La recente sentenza n. 17748/11 resa dalla Cassazione nell’ambito di una vicenda (non infrequente al giorno d’oggi) in cui due persone, dopo aver clonato dei bancomat, avevano provveduto a effettuare diversi acquisti, costituisce un ulteriore passo avanti nella lotta alle violazioni ai dispositivi ATM e un rafforzamento della tutela degli utenti delle carte di pagamento.
Mentre la difesa degli imputati ha tentato di dimostrare l’errata riconduzione giuridica della fattispecie al reato di frode informatica rilevando la netta distinzione tra chi clona la tessera e gli hacker (in quanto chi fa shopping con denaro altrui si limita a introdursi nel sistema, rimanendo tuttavia ai margini di esso), i giudici tanto della Corte d’Appello di Bologna, quanto della Corte di Cassazione hanno fornito una ricostruzione della fattispecie in senso contrario.

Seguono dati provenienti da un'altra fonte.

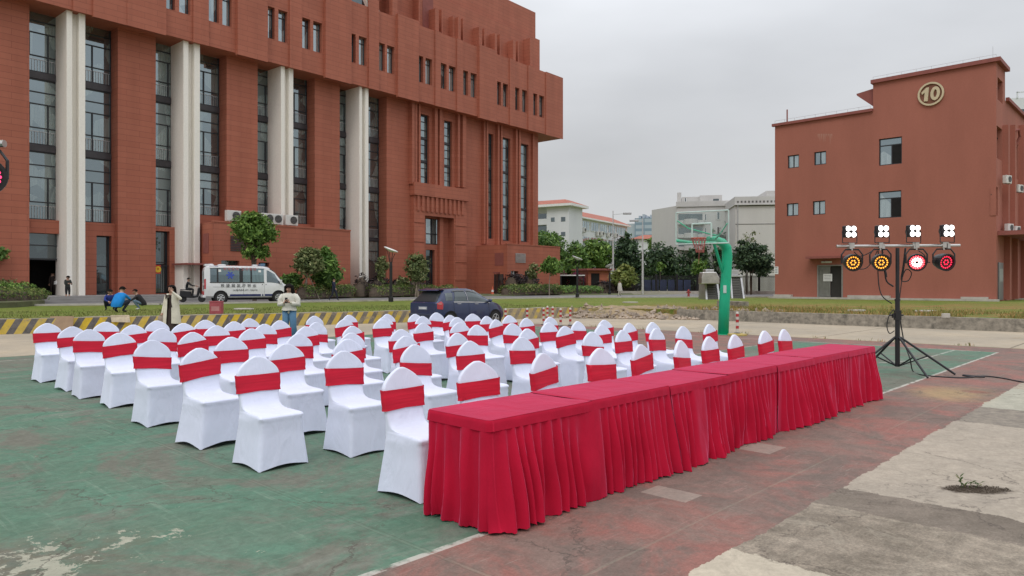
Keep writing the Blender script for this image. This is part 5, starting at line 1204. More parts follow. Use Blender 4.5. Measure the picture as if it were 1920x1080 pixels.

Nel caso deciso dalla sentenza in commento, infatti, gli imputati tramite l’utilizzo di carte falsificate e l’intercettazione del PIN di accesso avevano avuto abusivo accesso ai conti corrente di ignare persone alterando, successivamente, i dati contabili mediante ordini abusi di operazioni bancarie di trasferimento fondi e prelievo di contanti presso i servizi di cassa continua.
I fatti portati all’attenzione dei giudici hanno consentito di ricostruire la fattispecie di reato (introdotta nel nostro ordinamento giuridico con la legge n. 547 del 23 settembre 1993) e di porre un punto fermo nella lotta al dilagante fenomeno della clonazione delle carte di pagamento.
Invero, sia i giudici di merito, che quelli di legittimità hanno chiarito che si debba applicare la più severa sanzione prevista per le frodi informatiche dato che la condotta tenuta era, per molti versi, equiparabile a quella di chi entra senza diritto in possesso delle cifre chiave e delle password di altre persone e utilizza tali dati per accedere ai sistemi informatici bancari per operare sui relativi dati contabili procurandosi così un ingiusto profitto.
Inoltre, ai fini della sussunzione di tali condotte all’art 640ter c.p. che punisce l’alterazione “in qualsiasi modo del funzionamento di un sistema informatico o telematico”, o l’intervento “senza diritto con qualsiasi modalità su dati, informazioni o programmi contenuti in un sistema informatico o telematico o a esso pertinenti”, gli ermellini hanno puntualizzato che il concetto di alterazione di un sistema informatico o telematico debba intendersi e interpretarsi in modo generico, con ciò comprendendo “ogni intervento modificativo o manipolativo sul funzionamento del sistema che viene distratto dai suoi schemi predefiniti in vista del raggiungimento dell’obiettivo – punito dalla norma – di conseguire per sè o per altri un ingiusto profitto con altrui danno”.